The strengths are clear. Location is outstanding for anyone who wants to look directly onto limestone karsts and spend their time in and on the water without dealing with the intensity of Phuket or Krabi. The beach is long, light-sand and uncrowded, the infinity pool is rarely busy, and the small number of villas keeps everything quiet. The tented villa’s elevated viewpoint makes it particularly good for birdwatching and for those who want to feel separate from the rest of the world without giving up comfort like air conditioning, comfortable beds and reliable Wi-Fi.
Service is friendly and competent, with butler support at 9 Hornbills that simplifies transport, activities and in-villa dining. Pum Pui’s Southern Thai focus and use of local seafood fit the setting and deliver enjoyable meals, especially at dinner. Spa and wellness offerings align with the brand’s sustainable, healthy living narrative rather than feeling tacked on.
There are also clear trade-offs. If you expect multiple restaurants, nightlife, retail and ultra-polished luxury, you will be happier at a larger resort, either on Koh Yao Noi or back on Phuket. The tented villa concept brings you closer to nature, including its sounds and insects, which some travelers embrace and others do not. The hilltop location at 9 Hornbills requires reliance on buggies or a willingness to walk up and down.
For couples and solo travelers looking for privacy, views, and a strong connection to the natural surroundings, the Panorama Pool Tented Villa at Koyao Island Resort is a persuasive option. Nature enthusiasts and anyone seeking a digital or psychological reset will likely appreciate the canvas-and-palm aesthetic and slow rhythm.
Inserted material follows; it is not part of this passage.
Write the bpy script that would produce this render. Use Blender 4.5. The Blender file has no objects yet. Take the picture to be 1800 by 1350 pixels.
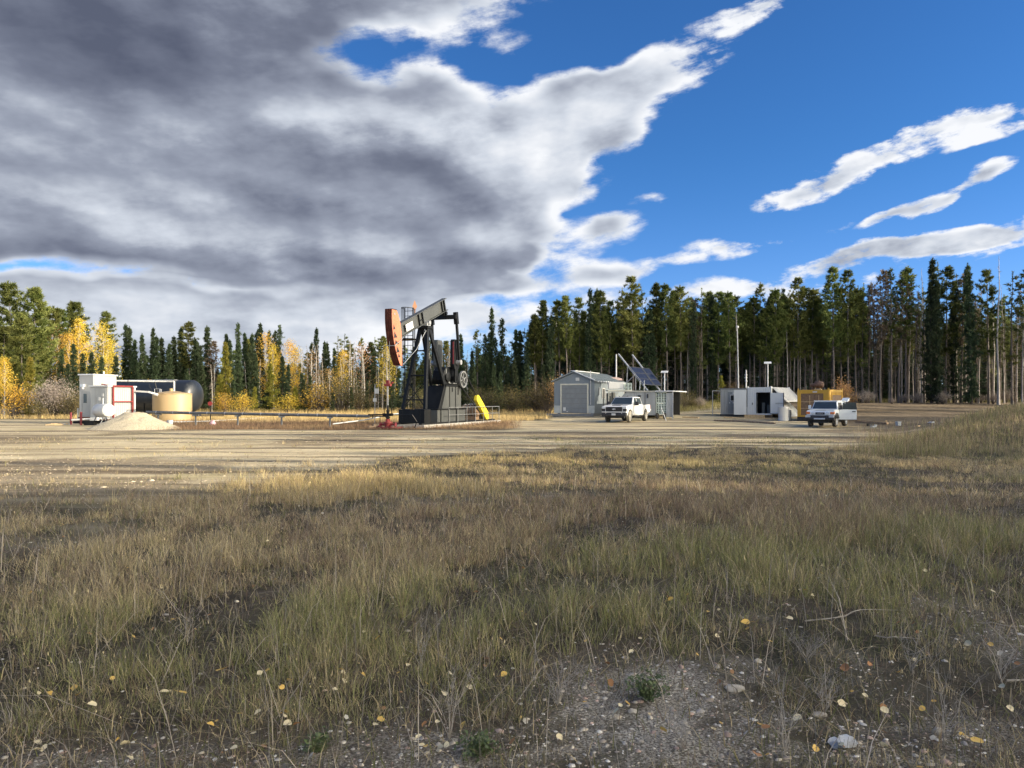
import bpy, math, random
import numpy as np
from mathutils import Vector, Matrix
R = math.radians
scene = bpy.context.scene
# ---------------------------------------------------------------- camera
CAM_Z = 1.70; F = 1300.0; HOR = 704.0       # focal length and horizon row, in pixels of the 1800 px wide photograph
cam_d = bpy.data.cameras.new('camera'); cam = bpy.data.objects.new('camera', cam_d)
scene.collection.objects.link(cam)
cam.location = (0, 0, CAM_Z); cam.rotation_euler = (R(90), 0, 0)
cam_d.sensor_width = 36.0; cam_d.lens = 36.0 * F / 1800.0; cam_d.shift_y = (HOR - 675.0) / 1800.0
cam_d.clip_start = 0.1; cam_d.clip_end = 8000
scene.camera = cam
scene.render.resolution_x = 1024; scene.render.resolution_y = 768
scene.view_settings.view_transform = 'Standard'; scene.view_settings.look = 'None'
scene.view_settings.gamma = 1.0; scene.view_settings.exposure = 1.0
scene.view_settings.use_curve_mapping = False
scene.render.engine = 'CYCLES'
scene.cycles.max_bounces = 5; scene.cycles.diffuse_bounces = 3; scene.cycles.transparent_max_bounces = 8
# ---------------------------------------------------------------- sun and sky
SUN_AZ = R(104.0); SUN_EL = R(17.0)         # azimuth clockwise from +Y
SUN_DIR = Vector((math.sin(SUN_AZ)*math.cos(SUN_EL), math.cos(SUN_AZ)*math.cos(SUN_EL), math.sin(SUN_EL)))
sl = bpy.data.lights.new('sun', 'SUN'); sl.energy = 3.6; sl.angle = R(0.5); sl.color = (1.0, 0.86, 0.66)
sun = bpy.data.objects.new('sun', sl); scene.collection.objects.link(sun)
sun.rotation_euler = SUN_DIR.to_track_quat('Z', 'Y').to_euler(); sun.location = (60, -20, 40)

world = bpy.data.worlds.new('World'); scene.world = world; world.use_nodes = True
WT = world.node_tree; WT.nodes.clear()

class S:
    """a node socket with arithmetic"""
    tree = None
    def __init__(self, s): self.s = s
    @staticmethod
    def m(op, *a, clamp=False):
        n = S.tree.nodes.new('ShaderNodeMath'); n.operation = op; n.use_clamp = clamp
        for i, v in enumerate(a):
            if isinstance(v, S): S.tree.links.new(v.s, n.inputs[i])
            else: n.inputs[i].default_value = float(v)
        return S(n.outputs[0])
    def __add__(a, b): return S.m('ADD', a, b)
    def __radd__(a, b): return S.m('ADD', b, a)
    def __sub__(a, b): return S.m('SUBTRACT', a, b)
    def __rsub__(a, b): return S.m('SUBTRACT', b, a)
    def __mul__(a, b): return S.m('MULTIPLY', a, b)
    def __rmul__(a, b): return S.m('MULTIPLY', b, a)
    def __truediv__(a, b): return S.m('DIVIDE', a, b)
    def __rtruediv__(a, b): return S.m('DIVIDE', b, a)
def smooth(x, a, b):
    n = S.tree.nodes.new('ShaderNodeMapRange'); n.interpolation_type = 'SMOOTHSTEP'
    S.tree.links.new(x.s, n.inputs[0]); n.inputs[1].default_value = a; n.inputs[2].default_value = b
    return S(n.outputs[0])
def xyz(x, y, z):
    n = S.tree.nodes.new('ShaderNodeCombineXYZ')
    for i, v in enumerate((x, y, z)):
        if isinstance(v, S): S.tree.links.new(v.s, n.inputs[i])
        else: n.inputs[i].default_value = v
    return S(n.outputs[0])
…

Travelers who prioritise urban energy, instant access to multiple dining venues or formal luxury rituals should focus elsewhere.
Booked under the right package and with the right expectations, Koyao Island Resort delivers on its barefoot luxury promise and uses its setting in Phang Nga Bay effectively. The canvas walls, soft morning light and constant presence of sea and forest do not feel like marketing copy. They define the stay.